At last Tuku gave up trying to catch the fish that Nua wanted, and he returned to his house. ‘Has that old man been saying anything to you?’ he asked; and Nua told him what their visitor had said. ‘I thought as much,’ said Tuku, ‘it is that pig of an old man who has brought me this bad luck.’ And Tuku went off to collect his friends to kill Tahaki.

But great Tahaki sent forth potent force, and not a man of Tuku’s party could approach his sacred person.

Then lightening flashed from the armpits of that chief, he threw off his disguise and stinking breath, and he stood before Nua naheo in all his shining divinity, his youthful handsomeness and red skin. And Nua instantly desired him, and made this known to him. But pride and bitterness were in Tahaki’s heart, he spurned that woman.

Tahaki also shows himself to be tricky when he returns from the underworld. While Karihi succeeds in tricking the fish, Tahaki tricks Nua and her lover.

In both cousins consciousness asserts itself as a trickster, able to thwart the natural order.
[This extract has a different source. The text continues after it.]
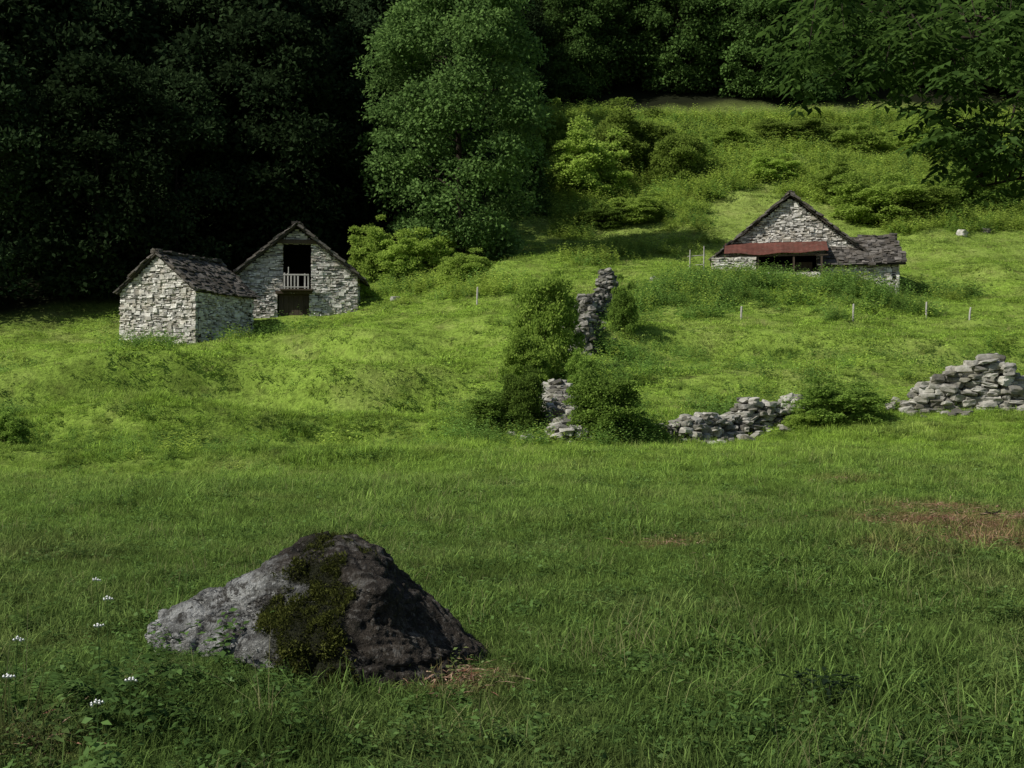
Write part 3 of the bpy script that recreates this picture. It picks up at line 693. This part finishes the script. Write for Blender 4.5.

Again this is like the theft of fire which, once stolen, is used in all manner of human trickery.

A wider purpose

Tahaki left Nua naheo weeping on the coast and crossed the sea, he trod the ocean till he reached the green tree of Havaiki, the sacred tree whose roots are in the Po, whose topmost branches touch the sacred sky of Tane. And while sad Nua sang laments beside the sea that red chief climbed upward, he ascended to the topmost heaven.

That Tahaki leaves Nui and ascends suggests that this story is not about personal relationship, but about a wider development in the personality – the healing of narcissistic injury.